Thursday, January 08, 2004

A marriage joke?  

It was either 1998 or 1999 when Mrs. Happy and I decided to get a new television, since we had been using a 13" TV that I received as a high school graduation gift in 1990. I felt flush with success from my recent acquisition of a job at Dell Computer Corp., and we were primed to make our first major purchase as a married couple. So we borrowed some relevant issues of Consumer Reports from The Happy Father-in-Law, gathered up Mrs. Happy's 14-year-old brother just for the heck of it, and headed off to Best Buy, a store that recent advertisements had led us to believe was holding a huge sale.

The advertisements grossly exaggerated the extent of the price cuts. We found sale stickers on two of the television display models broadcasting an array of insipid music videos that offended me both as a music lover and as a consumer. The lack of variety in the video images did nothing to sell me on the quality of the TV sets, and the horrid popular music of the time just made me want to leave the store.

Then a funny thing happened. A new video began running, and instead of cursing it and looking away, I watched. I had never seen the video, heard the song, or seen the young female performer, but I was mesmerized. The energy in her voice and the charisma in her dance kept me enthralled, stock still, with my mouth open until the picture faded to make way for a trite piece of video garbage. I don't remember if I said this out loud, but I know I thought it: "If there is any justice in this world, that girl will be the biggest star of her generation."

That girl did go on to become one of the biggest stars ever, and certainly the biggest star of her generation so far. Her popularity grew and her record sales skyrocketed (though, for the record, I have never purchased one of her CDs), but the general public's respect for her gradually waned until it seemed that few people cared about her except 14-year-old girls and dirty old men. Nevertheless, her most recent album debuted at No. 1 on the charts, and you would have to live in a cave (or possibly outside the United States) to go an entire week without hearing her name or seeing her picture.

Throughout the years, she has released some songs and pulled some stunts that I don't approve of. But remembering my initial reaction to her, before I heard the hype, before I heard the jokes, before her image overshadowed her artistry, I always try to cut her a significant amount of slack. I know she is an incredible talent underneath all the glitz her handlers have foisted upon her. I know that the pressures of fame make people, especially people as young as she is, go completely insane and do weird and stupid things, even above and beyond the weird and stupid things we all do. I can't say with any certainty that I would behave any differently in her shoes. I try to imagine myself standing backstage at a concert and someone approaching me and saying, "Okay, put on this humiliating outfit, hang this giant snake around your neck, go sing your song, then give Madonna a full-mouth kiss on national TV. Oh, and here's a check for two million dollars." I am ashamed to admit I would probably do everything they asked. Still, in interviews, she demonstrates true poise, intelligence, and respect, providing more articulate conversation than the majority of popular performers today.

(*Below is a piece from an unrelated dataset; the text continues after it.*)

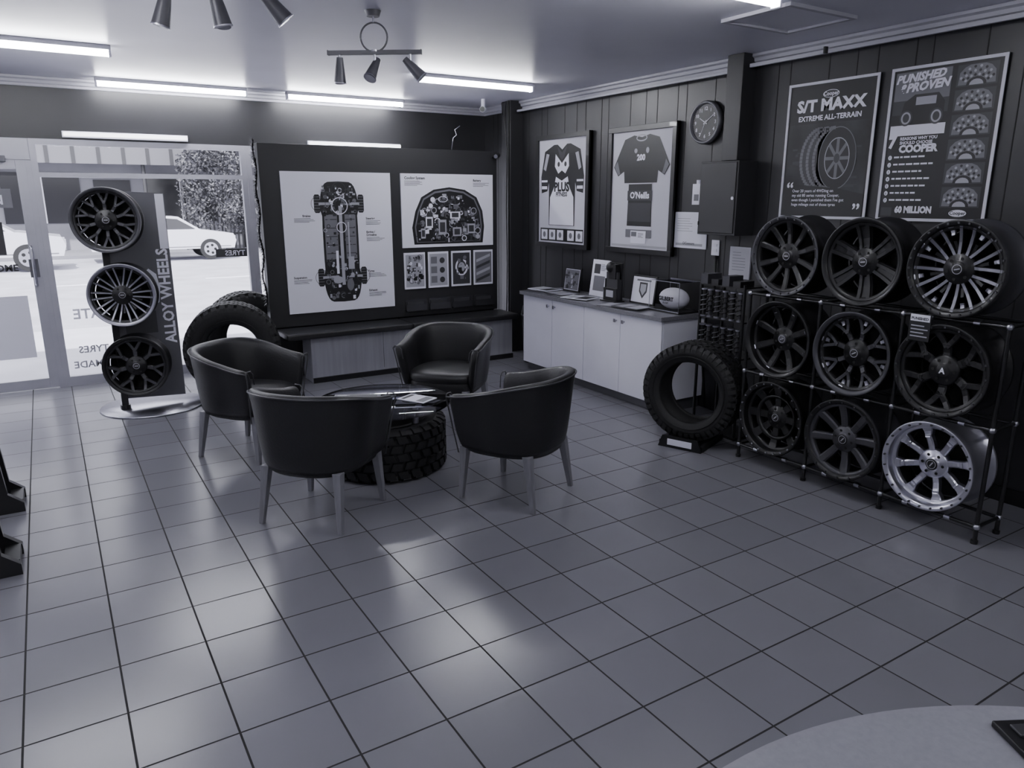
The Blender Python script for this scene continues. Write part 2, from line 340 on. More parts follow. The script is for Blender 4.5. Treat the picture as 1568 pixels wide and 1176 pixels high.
b=B('tyre_stand',frame((-ax.y,ax.x,0),(-ax.x,-ax.y,0),(0,0,1),(3.76,3.58,0)))
for sx in(-1,1):
    b.prism([(-.19,0),(.19,0),(.19,.04),(.10,.05),(-.10,.05),(-.19,.04)],-.012,.012,black,frame((0,1,0),(0,0,1),(1,0,0),(sx*.15,0,0)))
b.prism([(-.16,0),(.16,0),(.13,.085),(-.13,.085)],-.215,-.20,black,frame((1,0,0),(0,0,1),(0,1,0),(0,0,0)))
b.box(-.09,.09,-.2175,-.2155,.02,.065,paper); b.box(-.15,.15,-.20,.2,.0,.015,black)
b.done(.002)
b=B('display_tyre'); ax=Vector((-.25,-.97,0)).normalized()
tyre(b,frame(Vector((0,0,1)).cross(ax),(0,0,1),ax,(1.30,6.78,.405)),R=.405,Ri=.225,W=.28,nb=34,rows=5,lug=.016); b.done()
b=B('display_tyre'); ax=Vector((-.0,-1,0)).normalized()
tyre(b,frame(Vector((0,0,1)).cross(ax),(0,0,1),ax,(1.56,7.33,.415)),R=.415,Ri=.225,W=.28,nb=34,rows=5,lug=.016); b.done()
# ------------------------------------------------------------------ wheels
def spoke(b,a,r0,r1,w0,w1,z0,z1,t,m,a2=None,top=None,ridge=.7):
    a2=a if a2 is None else a2; P0=Vector((r0*math.cos(a),r0*math.sin(a),0));P1=Vector((r1*math.cos(a2),r1*math.sin(a2),0)); d=(P1-P0).normalized(); n=Vector((-d.y,d.x,0))
    vs=[]; K=4
    for k in range(K+1):
        u=k/K; P=P0.lerp(P1,u); w=w0+(w1-w0)*u**1.3; z=z0+(z1-z0)*u-.010*math.sin(math.pi*u)
        vs+=[P-n*w+Vector((0,0,z-t)),P+n*w+Vector((0,0,z-t)),P+n*w*.98+Vector((0,0,z-.006)),P+n*w*ridge+Vector((0,0,z)),P-n*w*ridge+Vector((0,0,z)),P-n*w*.98+Vector((0,0,z-.006))]
    vs=[tuple(v) for v in vs]
    for k in range(K):
        o=6*k
        for i in range(6):
            f=(o+i,o+(i+1)%6,o+6+(i+1)%6,o+6+i)[::-1]
            b.add(vs,[f],(top or m) if i==3 else m)
    b.add(vs,[(0,1,2,3,4,5),tuple(6*K+i for i in (5,4,3,2,1,0))],m)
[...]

Unfortunately, the media trumpets her every indiscretion that they can prove, all the while speculating and inferring and implying whatever they can't prove. But after all the times I have directed negative thoughts at the media due to their treatment of her, and after all the times I have excused her in my own mind for mistakes common to everyone's experience and blown out of proportion by infotainment television shows and supermarket tabloids, her latest controversial escapade left me shaking my head in disappointment.

News reports, which of course must be taken with several grains of salt, say that after a night of partying in Las Vegas, she married a childhood friend. Apparently neither she nor her friend were drunk. Both were in enough control of their faculties to obtain a marriage license, find a wedding chapel, walk down the aisle, and say "I do." But she filed for an annulment the next day, saying that the wedding was a "joke" that had gone too far.

I'm sure she didn't intend to demean or undermine the wedding ritual or the idea of marriage, but that's the effect her actions had. People are now laughing about it, pointing fingers at her, and making all sorts of jokes on late night talk shows and in stand-up comedy routines. All the laughter, though, betrays and reinforces society's attitude that a marriage that ends as soon as it begins is funny rather than tragic. And her actions, at least as far as I am able to determine them, at best display a lack of respect (and at worst a flagrant contempt) for an institution that I hold dear. So now I just shake my head and wonder, "Britney, what were you thinking?"